Find all the lines with "this" and gather them.

--- BEGIN Data for processing ---

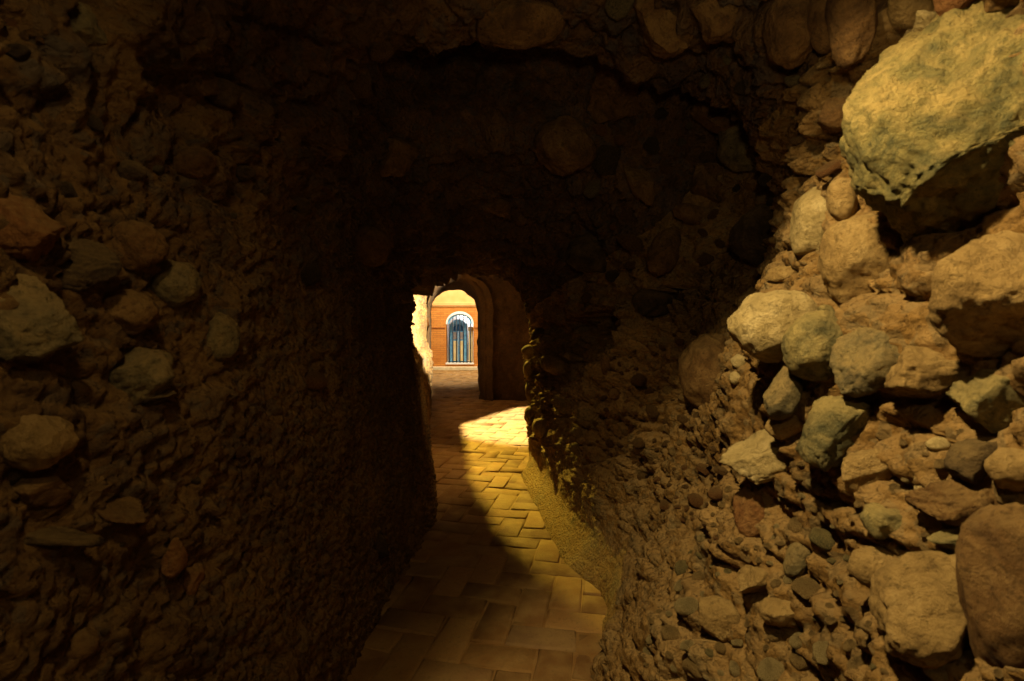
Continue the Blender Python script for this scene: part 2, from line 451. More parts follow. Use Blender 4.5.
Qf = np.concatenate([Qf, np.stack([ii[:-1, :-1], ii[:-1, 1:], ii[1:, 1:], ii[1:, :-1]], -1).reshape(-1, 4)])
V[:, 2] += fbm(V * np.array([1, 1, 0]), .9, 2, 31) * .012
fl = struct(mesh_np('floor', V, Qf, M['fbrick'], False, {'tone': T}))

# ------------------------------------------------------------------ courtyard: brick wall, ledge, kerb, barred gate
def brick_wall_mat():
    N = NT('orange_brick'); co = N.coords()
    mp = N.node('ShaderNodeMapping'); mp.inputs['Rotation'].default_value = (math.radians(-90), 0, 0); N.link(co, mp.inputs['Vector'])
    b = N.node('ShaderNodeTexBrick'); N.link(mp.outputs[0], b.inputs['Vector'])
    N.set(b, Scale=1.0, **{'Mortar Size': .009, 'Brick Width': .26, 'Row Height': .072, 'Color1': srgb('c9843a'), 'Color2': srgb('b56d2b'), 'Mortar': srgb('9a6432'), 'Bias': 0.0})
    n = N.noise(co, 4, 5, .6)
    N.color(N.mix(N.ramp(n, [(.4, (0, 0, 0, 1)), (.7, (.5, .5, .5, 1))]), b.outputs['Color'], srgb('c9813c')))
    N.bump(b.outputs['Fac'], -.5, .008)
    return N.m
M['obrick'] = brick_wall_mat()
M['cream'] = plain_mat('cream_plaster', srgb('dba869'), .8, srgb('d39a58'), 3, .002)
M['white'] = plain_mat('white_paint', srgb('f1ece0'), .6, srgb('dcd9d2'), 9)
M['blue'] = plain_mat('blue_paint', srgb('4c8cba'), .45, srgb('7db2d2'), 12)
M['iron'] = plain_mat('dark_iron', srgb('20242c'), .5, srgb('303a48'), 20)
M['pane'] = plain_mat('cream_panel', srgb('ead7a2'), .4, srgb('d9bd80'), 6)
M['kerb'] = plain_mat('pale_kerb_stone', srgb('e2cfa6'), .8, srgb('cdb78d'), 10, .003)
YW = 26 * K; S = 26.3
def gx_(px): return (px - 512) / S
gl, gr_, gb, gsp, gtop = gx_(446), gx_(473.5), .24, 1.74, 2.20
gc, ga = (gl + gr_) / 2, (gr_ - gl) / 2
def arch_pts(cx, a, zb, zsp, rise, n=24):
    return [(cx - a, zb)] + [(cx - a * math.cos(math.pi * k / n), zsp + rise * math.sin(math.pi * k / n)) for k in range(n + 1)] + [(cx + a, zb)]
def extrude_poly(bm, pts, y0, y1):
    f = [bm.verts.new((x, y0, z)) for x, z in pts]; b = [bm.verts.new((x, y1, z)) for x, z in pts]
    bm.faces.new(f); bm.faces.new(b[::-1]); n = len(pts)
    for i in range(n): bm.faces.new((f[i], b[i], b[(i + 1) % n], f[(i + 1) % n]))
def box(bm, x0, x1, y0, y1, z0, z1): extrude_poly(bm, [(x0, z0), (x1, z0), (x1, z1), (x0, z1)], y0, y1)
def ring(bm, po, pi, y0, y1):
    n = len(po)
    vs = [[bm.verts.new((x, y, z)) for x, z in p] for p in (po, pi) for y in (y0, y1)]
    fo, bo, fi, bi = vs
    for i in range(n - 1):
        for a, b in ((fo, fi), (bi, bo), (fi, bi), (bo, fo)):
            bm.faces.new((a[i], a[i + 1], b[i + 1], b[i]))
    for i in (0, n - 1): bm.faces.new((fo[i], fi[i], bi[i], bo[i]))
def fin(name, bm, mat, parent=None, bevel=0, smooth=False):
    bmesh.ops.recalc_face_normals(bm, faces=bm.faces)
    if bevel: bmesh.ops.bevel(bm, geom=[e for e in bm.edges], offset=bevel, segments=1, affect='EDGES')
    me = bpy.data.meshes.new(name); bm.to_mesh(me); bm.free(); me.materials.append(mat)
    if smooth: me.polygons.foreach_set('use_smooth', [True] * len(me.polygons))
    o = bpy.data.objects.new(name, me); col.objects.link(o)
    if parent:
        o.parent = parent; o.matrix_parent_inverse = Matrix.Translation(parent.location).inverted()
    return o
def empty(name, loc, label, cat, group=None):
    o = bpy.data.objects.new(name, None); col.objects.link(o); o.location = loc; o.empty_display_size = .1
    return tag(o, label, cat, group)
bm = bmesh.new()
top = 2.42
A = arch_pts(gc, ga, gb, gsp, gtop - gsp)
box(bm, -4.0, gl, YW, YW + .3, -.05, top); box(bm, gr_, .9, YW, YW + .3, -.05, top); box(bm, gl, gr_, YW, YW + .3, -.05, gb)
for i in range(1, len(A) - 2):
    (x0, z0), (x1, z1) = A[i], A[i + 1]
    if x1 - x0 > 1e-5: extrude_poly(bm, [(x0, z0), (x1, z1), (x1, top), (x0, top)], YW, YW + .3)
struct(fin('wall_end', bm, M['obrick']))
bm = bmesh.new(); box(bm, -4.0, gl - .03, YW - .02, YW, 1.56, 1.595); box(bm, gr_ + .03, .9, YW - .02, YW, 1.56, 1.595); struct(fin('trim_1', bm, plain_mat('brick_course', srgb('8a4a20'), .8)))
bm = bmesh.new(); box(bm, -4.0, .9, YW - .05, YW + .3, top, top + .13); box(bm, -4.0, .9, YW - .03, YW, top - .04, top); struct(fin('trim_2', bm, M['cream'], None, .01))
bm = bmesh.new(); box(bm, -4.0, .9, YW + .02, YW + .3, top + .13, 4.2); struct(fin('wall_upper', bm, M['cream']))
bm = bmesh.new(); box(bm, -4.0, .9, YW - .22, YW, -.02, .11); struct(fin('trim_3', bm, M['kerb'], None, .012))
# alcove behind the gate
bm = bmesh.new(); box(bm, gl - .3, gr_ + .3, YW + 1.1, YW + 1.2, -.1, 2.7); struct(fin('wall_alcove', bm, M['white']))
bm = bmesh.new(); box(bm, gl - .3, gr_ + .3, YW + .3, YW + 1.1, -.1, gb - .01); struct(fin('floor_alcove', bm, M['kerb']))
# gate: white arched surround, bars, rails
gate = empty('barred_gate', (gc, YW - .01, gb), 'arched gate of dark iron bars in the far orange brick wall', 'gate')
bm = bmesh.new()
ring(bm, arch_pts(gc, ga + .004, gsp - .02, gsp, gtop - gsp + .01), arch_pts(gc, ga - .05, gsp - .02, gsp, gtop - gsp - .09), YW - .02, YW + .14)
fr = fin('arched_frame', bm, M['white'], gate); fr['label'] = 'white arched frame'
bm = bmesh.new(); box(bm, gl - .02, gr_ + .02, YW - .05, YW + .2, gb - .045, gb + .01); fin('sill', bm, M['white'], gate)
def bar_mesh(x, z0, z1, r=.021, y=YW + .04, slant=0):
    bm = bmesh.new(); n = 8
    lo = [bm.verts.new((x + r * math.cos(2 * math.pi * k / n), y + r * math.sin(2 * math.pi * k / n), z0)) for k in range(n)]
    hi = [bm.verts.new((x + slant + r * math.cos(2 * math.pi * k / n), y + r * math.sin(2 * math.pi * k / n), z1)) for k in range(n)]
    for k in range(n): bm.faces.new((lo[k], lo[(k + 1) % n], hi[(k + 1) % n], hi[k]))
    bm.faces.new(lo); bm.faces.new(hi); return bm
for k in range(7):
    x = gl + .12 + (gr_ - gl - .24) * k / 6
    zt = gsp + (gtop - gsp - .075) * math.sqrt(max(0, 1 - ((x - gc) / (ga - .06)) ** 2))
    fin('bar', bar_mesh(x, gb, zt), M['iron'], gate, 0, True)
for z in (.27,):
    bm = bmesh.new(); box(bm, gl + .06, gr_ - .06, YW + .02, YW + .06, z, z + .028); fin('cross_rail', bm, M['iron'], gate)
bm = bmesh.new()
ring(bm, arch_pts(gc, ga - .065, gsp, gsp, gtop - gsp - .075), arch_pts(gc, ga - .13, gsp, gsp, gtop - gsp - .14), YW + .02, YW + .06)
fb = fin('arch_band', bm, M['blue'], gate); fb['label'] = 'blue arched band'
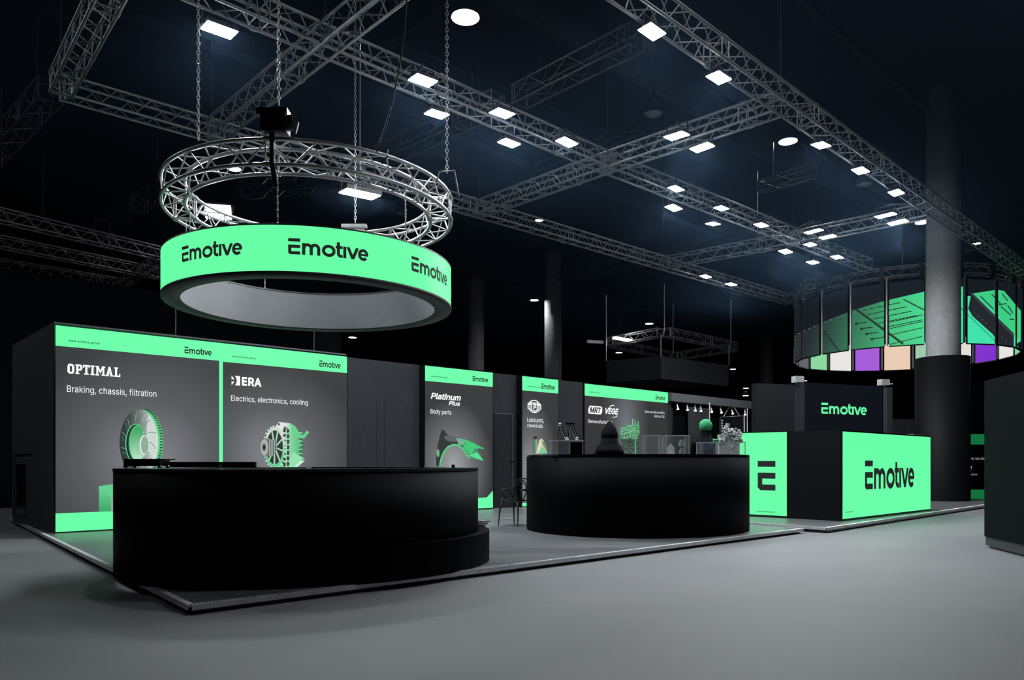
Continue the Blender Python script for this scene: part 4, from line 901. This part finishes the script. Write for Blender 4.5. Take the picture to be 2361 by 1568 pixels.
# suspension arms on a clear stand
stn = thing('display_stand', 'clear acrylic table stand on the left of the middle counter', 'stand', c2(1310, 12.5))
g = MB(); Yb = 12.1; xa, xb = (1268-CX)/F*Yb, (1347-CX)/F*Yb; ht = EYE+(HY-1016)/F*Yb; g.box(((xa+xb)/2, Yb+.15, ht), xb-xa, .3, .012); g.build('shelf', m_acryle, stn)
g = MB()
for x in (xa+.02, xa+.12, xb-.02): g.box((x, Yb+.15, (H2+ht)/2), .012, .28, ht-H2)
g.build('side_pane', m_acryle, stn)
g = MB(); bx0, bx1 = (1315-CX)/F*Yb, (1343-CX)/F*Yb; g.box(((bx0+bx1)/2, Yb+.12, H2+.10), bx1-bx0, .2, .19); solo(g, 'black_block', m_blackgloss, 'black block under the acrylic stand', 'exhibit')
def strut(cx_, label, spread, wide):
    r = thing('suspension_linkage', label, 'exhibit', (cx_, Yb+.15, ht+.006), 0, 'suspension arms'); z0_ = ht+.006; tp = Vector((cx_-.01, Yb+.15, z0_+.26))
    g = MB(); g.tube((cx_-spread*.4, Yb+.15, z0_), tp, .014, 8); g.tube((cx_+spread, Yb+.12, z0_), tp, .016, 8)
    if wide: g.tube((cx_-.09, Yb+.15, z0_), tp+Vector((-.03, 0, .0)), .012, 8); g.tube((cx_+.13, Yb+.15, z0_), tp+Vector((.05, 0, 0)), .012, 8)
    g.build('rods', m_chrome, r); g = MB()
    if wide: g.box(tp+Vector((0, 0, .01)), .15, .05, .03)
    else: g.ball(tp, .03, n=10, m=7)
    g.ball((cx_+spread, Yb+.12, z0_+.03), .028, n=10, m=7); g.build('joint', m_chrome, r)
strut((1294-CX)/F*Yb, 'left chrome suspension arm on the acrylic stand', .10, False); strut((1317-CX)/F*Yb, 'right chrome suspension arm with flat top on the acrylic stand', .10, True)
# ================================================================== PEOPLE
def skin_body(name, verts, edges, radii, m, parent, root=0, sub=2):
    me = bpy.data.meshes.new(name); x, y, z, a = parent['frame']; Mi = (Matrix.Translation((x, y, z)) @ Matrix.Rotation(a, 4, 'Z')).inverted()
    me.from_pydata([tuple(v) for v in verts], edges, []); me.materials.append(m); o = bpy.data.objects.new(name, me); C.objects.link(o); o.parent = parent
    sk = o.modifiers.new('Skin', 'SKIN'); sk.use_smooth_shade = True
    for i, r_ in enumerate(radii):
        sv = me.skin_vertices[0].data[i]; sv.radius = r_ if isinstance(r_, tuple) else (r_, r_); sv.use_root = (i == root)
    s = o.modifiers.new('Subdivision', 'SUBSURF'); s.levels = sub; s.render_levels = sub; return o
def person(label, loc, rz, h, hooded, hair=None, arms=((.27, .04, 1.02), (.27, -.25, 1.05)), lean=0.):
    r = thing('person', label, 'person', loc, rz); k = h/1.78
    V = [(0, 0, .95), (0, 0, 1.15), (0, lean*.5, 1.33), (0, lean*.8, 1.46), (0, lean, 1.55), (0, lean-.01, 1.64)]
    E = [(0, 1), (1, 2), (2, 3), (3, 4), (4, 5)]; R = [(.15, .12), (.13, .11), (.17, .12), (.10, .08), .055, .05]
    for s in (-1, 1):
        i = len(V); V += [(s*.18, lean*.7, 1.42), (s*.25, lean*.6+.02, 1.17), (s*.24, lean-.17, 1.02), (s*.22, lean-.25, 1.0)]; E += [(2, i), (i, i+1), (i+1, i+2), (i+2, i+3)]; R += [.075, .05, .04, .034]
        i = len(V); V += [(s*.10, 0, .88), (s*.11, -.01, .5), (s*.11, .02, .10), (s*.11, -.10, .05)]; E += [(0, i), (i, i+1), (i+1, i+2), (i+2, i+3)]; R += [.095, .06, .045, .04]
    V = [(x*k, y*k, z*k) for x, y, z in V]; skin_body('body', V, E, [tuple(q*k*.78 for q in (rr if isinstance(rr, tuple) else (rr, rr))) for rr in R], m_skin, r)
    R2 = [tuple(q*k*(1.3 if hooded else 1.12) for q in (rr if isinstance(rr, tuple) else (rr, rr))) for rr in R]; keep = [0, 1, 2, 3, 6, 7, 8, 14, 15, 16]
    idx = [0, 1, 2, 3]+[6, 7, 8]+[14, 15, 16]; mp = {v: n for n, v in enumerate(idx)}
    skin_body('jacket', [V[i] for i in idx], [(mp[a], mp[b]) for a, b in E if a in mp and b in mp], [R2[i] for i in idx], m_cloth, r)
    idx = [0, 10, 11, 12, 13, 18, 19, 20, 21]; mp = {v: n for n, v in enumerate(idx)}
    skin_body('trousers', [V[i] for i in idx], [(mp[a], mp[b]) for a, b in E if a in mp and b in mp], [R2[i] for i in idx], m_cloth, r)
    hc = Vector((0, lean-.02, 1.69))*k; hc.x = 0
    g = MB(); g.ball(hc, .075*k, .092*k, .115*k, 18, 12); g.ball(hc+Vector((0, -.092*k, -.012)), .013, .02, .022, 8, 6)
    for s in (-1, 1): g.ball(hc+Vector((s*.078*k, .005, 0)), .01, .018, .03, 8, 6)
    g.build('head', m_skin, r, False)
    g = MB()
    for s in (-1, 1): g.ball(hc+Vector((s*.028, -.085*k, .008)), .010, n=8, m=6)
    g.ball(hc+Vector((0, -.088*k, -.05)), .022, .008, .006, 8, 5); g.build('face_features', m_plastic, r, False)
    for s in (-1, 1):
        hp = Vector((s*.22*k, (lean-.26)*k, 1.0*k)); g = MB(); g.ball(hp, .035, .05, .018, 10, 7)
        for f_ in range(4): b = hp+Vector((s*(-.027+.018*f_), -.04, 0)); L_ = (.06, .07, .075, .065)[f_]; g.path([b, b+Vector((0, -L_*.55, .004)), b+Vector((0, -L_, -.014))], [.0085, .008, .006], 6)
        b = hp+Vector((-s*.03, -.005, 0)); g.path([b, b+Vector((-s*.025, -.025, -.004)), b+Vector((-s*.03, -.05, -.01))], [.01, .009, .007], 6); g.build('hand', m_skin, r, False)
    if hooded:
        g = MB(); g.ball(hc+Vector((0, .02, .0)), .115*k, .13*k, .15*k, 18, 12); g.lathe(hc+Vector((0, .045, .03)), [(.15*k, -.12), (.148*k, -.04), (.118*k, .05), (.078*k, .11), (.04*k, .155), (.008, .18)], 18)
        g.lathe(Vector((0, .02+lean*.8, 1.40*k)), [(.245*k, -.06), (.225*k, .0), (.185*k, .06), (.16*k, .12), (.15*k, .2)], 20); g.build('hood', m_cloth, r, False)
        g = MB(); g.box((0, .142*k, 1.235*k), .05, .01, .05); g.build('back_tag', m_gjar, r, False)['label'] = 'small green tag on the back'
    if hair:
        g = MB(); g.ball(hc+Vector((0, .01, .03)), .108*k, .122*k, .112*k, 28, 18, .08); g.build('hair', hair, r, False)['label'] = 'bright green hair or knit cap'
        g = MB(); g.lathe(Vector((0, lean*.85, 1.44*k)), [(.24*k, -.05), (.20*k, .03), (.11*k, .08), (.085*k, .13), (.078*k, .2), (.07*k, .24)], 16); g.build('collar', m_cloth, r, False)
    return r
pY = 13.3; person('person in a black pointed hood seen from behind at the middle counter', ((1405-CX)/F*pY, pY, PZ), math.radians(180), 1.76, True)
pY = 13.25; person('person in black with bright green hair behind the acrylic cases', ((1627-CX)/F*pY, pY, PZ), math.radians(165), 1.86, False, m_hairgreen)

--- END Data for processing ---

• **Reply**
Continue the Blender Python script for this scene: part 2, from line 451. More parts follow. Use Blender 4.5.
Continue the Blender Python script for this scene: part 4, from line 901. This part finishes the script. Write for Blender 4.5. Take the picture to be 2361 by 1568 pixels.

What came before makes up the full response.